Cantor Fitzgerald’s CJ Muse called Jensen Huang’s remark that Marvell could be a ‘trillion-dollar’ company figurative, noting Marvell’s roughly $192 billion value would need about a fivefold rise.

Cantor Fitzgerald senior managing director CJ Muse described Jensen Huang’s comment at the Computex conference in Taipei that Marvell could be “the next trillion-dollar opportunity” as figurative, saying the valuation math does not match the phrase.

Marvell’s market capitalization stood near $192 billion heading into Tuesday. Reaching $1 trillion would require roughly a fivefold increase from that level.
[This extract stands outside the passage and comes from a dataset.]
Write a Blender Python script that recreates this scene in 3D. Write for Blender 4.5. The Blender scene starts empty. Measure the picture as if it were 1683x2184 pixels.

Muse acknowledged Marvell’s role in the artificial intelligence supply chain, including its work on custom silicon and interconnect technology used to scale AI workloads inside data centers and across distributed systems. He pointed to company figures showing Marvell’s data-center business accounted for about 76% of total revenue in the first quarter.

The stock has risen roughly 300% from its year-to-date low in early February. Technical indicators show shares trading above key moving averages while the relative strength index climbed into the mid-80s after the rally, a reading traders often view as overbought.

Wall Street’s consensus rating on Marvell remains “strong buy,” while the average price target is about $225, which implies more than 20% downside from recent levels.

On the wider semiconductor market, Muse argued that Nvidia remains underappreciated by some investors. He described Nvidia as “the obvious name left for dead in AI,” projected the company could earn as much as $16 per share next year and calculated that figure would place the stock at about 14 times forward earnings at current prices. Nvidia’s market capitalization stands near $5.4 trillion.

Huang’s original phrase at Computex — that Marvell could be “the next trillion-dollar opportunity” — provoked the market reaction. Muse called Huang “a great cheerleader” and characterized the trillion-dollar framing as “a little more aspirational and figurative, not literal.”